Haws - the fruit of Crataegus monogyna -
a life-saver for birds, particularly migrant winter thrushes.
To all of you across the pond - a belated HAPPY THANKSGIVING!
My son arrived at our house yesterday in a towering rage, wheeling a bicycle with two flat tyres. One of the local farmers, it seems, was using a flail machine to cut his roadside hedges and as anyone - apart from my son - knows, whichever way a hawthorn twig lies, there will always be a spike pointing upwards.
It would be unreasonable to resent the farmer for hedge cutting - a necessary chore to keep the growth dense, to size and stock-proof. But does it have to be with those hideous and dangerous flail slashers? And does it have to be now, when hedgerows are larders for wildlife?
A juvenile blackbird enjoys ripening Amelanchier fruits in our garden.
Good farmers are careful and timely, overhauling their hedges and ditches with minimal damage. They avoid trimming in autumn, when wild fruits and seeds are so vital for sustaining birds, mammals and invertebrates; then, when they do cut, they manage the task with minimal intrusion. But there are one or two bone-headed cretins who haven't a clue about conservation and worse, a few callous bastards who don't give a damn about wildlife, beauty or bicycle tyres.

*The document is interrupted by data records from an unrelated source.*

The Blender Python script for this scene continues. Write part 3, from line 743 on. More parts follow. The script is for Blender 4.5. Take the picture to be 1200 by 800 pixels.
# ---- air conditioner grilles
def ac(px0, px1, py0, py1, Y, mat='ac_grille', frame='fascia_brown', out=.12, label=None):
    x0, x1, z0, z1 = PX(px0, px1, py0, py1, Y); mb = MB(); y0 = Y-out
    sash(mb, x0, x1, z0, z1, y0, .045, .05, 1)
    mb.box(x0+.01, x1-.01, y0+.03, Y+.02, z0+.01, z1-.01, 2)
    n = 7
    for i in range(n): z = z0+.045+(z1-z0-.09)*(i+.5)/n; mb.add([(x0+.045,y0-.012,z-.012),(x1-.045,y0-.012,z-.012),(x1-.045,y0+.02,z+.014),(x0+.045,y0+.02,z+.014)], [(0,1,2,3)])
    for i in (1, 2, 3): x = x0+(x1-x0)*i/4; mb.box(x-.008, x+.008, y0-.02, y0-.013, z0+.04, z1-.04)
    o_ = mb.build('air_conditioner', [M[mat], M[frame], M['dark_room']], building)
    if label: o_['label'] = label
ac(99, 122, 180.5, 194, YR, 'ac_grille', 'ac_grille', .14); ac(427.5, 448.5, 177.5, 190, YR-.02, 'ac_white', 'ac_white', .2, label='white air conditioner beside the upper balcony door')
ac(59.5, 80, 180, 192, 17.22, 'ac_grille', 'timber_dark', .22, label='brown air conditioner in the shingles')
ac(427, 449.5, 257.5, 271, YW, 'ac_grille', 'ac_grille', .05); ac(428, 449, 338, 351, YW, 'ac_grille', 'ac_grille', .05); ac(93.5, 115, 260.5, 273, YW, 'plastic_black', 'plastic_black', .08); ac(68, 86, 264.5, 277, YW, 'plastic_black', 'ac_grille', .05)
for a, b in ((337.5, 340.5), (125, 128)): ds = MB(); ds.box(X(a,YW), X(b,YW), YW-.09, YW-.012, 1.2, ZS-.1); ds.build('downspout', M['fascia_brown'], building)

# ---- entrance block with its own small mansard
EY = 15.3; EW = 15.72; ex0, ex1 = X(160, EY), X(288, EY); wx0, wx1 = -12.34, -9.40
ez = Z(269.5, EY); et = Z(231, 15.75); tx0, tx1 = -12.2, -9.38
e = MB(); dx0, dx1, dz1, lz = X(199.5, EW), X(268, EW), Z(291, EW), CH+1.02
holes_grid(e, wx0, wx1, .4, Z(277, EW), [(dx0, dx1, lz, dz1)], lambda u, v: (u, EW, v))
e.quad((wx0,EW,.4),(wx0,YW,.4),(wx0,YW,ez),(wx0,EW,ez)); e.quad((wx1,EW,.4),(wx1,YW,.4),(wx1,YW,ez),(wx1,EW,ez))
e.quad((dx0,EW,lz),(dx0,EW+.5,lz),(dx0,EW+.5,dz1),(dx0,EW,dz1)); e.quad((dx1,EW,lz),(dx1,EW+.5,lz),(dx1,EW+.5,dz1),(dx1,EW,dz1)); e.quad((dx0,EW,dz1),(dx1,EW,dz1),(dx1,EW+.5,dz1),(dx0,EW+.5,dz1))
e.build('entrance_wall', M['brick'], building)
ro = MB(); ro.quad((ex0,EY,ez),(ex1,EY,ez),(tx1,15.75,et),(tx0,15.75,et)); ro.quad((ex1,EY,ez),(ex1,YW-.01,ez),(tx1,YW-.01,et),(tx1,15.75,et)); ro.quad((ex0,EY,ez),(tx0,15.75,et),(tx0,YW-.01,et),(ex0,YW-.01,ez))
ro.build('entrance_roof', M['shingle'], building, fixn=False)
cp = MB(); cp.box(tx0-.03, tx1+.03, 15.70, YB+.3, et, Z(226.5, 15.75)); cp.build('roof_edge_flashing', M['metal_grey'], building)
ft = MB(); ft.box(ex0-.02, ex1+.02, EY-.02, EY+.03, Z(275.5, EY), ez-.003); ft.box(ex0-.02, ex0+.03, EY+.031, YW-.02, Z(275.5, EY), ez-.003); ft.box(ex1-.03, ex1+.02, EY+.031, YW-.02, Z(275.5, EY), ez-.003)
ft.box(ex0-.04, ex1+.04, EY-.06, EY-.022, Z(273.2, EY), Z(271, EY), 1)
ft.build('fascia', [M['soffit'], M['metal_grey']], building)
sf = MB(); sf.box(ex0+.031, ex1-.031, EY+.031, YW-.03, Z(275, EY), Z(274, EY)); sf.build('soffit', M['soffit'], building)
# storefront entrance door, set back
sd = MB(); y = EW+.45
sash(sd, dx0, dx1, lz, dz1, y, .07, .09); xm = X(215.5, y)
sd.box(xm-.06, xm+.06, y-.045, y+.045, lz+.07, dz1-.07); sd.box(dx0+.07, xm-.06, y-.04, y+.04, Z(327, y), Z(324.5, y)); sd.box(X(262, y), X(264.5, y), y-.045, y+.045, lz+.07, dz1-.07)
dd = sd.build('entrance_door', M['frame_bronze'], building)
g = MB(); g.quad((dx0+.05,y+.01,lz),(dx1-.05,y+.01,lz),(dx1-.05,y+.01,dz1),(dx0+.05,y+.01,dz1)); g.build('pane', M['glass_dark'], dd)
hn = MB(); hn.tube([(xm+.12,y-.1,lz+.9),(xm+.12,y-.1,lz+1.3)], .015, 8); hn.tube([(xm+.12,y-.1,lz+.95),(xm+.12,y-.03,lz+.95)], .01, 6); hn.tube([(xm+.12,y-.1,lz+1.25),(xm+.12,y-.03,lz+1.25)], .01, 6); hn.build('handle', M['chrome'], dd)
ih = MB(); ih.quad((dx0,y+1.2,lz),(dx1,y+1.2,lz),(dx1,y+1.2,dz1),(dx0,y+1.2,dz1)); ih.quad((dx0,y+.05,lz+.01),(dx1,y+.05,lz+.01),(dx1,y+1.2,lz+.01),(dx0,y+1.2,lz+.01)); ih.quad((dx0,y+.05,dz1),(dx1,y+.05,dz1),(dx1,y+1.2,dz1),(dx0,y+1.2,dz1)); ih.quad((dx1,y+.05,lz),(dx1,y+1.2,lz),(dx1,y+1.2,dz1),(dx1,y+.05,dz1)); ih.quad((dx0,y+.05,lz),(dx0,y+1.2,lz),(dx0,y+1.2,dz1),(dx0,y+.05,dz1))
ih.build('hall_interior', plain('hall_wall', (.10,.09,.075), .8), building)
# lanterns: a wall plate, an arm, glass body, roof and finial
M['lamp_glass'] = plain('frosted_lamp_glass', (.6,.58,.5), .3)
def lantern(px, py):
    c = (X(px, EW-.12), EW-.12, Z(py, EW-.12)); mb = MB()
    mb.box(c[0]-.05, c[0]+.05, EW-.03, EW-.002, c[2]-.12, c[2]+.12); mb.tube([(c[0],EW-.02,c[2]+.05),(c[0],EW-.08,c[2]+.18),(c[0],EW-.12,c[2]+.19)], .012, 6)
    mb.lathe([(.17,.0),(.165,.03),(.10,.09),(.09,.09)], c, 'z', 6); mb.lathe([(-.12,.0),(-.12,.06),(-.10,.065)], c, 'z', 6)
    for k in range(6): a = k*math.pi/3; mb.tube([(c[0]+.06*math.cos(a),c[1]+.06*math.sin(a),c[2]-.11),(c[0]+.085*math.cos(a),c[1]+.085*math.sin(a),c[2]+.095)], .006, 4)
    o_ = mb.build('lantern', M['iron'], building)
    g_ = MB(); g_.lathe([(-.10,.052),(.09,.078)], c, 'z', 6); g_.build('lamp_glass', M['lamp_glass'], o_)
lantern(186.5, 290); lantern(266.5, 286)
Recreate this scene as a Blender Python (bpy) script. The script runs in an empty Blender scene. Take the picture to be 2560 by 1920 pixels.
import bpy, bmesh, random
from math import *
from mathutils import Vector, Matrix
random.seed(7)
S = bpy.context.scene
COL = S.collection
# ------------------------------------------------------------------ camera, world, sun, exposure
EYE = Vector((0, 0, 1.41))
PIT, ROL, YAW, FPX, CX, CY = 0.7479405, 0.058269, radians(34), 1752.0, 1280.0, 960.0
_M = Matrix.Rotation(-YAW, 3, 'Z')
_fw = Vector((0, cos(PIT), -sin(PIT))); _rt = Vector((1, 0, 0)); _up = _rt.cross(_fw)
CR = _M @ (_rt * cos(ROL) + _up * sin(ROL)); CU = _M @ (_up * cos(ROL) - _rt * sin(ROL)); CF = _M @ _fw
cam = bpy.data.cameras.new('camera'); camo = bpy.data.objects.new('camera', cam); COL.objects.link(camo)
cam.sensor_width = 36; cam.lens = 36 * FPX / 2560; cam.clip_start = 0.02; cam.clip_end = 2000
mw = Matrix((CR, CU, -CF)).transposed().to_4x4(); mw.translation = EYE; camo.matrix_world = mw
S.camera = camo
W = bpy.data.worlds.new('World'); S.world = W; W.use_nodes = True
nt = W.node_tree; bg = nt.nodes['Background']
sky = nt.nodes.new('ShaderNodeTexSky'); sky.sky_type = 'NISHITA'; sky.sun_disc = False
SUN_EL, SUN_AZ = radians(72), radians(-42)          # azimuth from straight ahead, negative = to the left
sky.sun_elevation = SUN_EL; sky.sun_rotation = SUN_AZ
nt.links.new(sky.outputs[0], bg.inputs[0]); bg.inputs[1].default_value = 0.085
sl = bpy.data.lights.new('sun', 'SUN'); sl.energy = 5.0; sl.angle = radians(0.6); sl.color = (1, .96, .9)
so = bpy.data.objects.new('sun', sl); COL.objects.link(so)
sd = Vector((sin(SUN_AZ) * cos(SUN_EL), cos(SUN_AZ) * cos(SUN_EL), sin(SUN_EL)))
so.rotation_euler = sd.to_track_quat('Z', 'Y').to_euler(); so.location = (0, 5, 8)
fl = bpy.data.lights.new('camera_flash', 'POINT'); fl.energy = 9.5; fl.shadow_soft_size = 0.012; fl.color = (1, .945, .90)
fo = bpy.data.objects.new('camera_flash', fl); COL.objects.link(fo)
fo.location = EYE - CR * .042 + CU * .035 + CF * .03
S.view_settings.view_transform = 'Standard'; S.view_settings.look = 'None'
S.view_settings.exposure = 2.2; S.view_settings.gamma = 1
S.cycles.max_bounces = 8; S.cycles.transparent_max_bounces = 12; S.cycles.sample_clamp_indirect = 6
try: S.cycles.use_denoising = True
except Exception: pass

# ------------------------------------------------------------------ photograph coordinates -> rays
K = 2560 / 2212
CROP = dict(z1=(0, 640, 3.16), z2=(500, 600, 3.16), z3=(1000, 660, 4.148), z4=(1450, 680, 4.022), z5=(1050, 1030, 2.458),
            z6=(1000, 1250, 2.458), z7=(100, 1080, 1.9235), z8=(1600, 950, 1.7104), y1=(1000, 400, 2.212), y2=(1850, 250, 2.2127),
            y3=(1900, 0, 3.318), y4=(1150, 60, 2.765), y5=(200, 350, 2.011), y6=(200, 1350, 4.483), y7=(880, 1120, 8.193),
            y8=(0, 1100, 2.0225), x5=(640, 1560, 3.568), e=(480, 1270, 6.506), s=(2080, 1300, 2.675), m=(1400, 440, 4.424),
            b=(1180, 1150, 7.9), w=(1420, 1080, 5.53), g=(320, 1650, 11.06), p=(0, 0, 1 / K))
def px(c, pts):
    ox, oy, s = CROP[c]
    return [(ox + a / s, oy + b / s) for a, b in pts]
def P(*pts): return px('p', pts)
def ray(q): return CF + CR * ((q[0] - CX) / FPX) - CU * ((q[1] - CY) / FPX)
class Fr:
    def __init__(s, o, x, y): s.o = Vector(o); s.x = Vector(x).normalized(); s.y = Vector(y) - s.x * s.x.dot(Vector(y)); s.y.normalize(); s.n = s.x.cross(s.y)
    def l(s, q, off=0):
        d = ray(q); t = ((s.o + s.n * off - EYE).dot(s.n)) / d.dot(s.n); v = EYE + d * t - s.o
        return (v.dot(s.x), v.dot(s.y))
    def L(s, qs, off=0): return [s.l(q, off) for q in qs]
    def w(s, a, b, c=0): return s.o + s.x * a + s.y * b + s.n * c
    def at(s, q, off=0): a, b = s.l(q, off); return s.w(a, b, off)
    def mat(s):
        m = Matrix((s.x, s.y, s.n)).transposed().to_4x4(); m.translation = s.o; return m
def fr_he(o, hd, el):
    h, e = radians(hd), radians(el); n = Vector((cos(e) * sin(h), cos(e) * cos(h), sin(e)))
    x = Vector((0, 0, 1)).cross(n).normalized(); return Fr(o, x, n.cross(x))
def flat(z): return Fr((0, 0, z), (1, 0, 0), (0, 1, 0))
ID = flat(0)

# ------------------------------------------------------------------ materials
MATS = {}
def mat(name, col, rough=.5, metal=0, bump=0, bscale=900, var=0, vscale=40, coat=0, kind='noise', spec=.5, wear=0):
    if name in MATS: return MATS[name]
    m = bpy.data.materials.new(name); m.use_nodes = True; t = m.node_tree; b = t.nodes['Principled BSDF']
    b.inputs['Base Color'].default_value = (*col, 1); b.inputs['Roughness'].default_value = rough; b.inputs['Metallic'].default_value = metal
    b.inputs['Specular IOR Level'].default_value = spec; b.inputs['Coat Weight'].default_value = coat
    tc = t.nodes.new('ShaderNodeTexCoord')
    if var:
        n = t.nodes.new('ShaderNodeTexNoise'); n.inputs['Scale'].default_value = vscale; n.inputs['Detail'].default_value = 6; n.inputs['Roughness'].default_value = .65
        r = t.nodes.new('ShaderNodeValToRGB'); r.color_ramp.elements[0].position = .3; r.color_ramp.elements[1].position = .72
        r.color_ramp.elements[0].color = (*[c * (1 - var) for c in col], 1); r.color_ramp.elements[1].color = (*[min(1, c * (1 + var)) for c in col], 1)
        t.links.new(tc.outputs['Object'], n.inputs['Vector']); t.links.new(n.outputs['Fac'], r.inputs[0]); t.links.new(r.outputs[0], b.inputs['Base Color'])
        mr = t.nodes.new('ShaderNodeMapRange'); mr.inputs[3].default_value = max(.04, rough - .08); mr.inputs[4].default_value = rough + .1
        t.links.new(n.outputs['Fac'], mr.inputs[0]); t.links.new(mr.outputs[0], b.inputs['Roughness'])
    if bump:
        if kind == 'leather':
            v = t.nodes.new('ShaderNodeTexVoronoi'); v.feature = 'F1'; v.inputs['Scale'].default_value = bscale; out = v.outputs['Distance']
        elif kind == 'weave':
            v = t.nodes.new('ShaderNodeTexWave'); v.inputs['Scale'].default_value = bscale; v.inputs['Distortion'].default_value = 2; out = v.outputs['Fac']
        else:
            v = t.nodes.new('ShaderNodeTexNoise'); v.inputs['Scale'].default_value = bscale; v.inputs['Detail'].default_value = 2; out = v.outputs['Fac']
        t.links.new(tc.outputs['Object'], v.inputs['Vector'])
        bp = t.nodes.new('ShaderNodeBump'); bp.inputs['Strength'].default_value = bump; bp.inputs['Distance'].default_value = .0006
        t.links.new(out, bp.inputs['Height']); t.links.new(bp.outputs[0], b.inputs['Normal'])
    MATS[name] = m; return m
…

These idiots seem happy to smash and mangle verge-side shelter belts, injure hedgerow trees and, of course, wreck the hedges themselves. One in my previous village would wait until the wild blackberries were ripe and luscious, and would then get out his vicious, dangerous, hideous flail slasher and bugger everything up, not only for those wanting blackberry and apple crumble for Sunday lunch, but also wrecking things for late butterflies, arriving migrant fieldfares and redwings, resident thrushes, wrens, tits (whoops, pardon missis, no double entendre intended) voles and field mice - not to mention bees, hover flies and other invertebrates.
Since farmers receive more than £2billion in subsidies, allegedly for stewardship of the land, perhaps there should be more careful policing of just how that dosh gets spent. Farmers who turn out to be crap at such essential husbandry should be trained, perhaps, or at the very least, educated. One wonders, though, how much of that £2billion goes towards the next BMW, rather than on building up skylark numbers, making life easier for barn owls or encouraging verge-side cowslips.
But enough ranting! Stop it! Stop it!! Stoppit!!!
The bountiful summer of 2006, when berries of wild privet hung like grapes.
No, what I really wanted to say was that the autumn berries seem to be holding out remarkably well this year. We have cotoneasters still in full fig, lots of hollies burgeoning for the coming festivities, viburnums, hips, haws and so on. Lots of colour, lots of joy!
I wondered how such bounty had come about, when spring was so vile and the past summer so wet. In previous bad years, I seem to remember that yields were poorer but perhaps, since this is the second wet summer in a row, all the excessive growth of 2007 has resulted in more fruit. Plants have a remarkable ability to adjust their behaviour to prevailing conditions - even though they'd be pretty crap at scratching an itch!
Purging buckthorn, Rhamnus cathartica, food plant of the
brimstone butterfly, but also provider of food for autumn birds.
I was trawling through my picture library and discovered a batch of images shot on 21st November 2006, in a nature reserve on Thurlby Fen. The summer had been an exceptionally warm and dry and the most familiar, showy fruits covered the scrubby vegetation in staggering profusion – blackberries, rose hips, hawthorns, honeysuckle and startling scarlet bryony berries. But there was also a rich band of tenors and basses, supporting these jazzy trebles. Cloudy grey dewberries – or were they dewy grey cloudberries? – dotted the knee-high undergrowth near the hedge bottoms and on the normally nondescript wild privets and purging buckthorns, black, gleaming berries hung like ripening grapes.
The birds were treated to a sumptuous banquet, that winter, and I returned to the reserve dozens of times, feeling sure that such abundance would attract our handsomest winter migrant birds – the waxwings. But did I see one? Did I heck!
As a PS - I don't know what pushed me into ranting about farmers at the top of this post. I was inspired, indirectly, to write about the berries by this world famous AWARD WINNING JOURNALIST designer and hatstand . He usually ends his posts with a note on what he is listening to and what he was doing this time last year - hence my trawl of piccies from the past.
I listening, by the way, to our central heating boiler which is sounding distinctly odd. Brewing up, I suspect, for its usual Yuletide malfunction.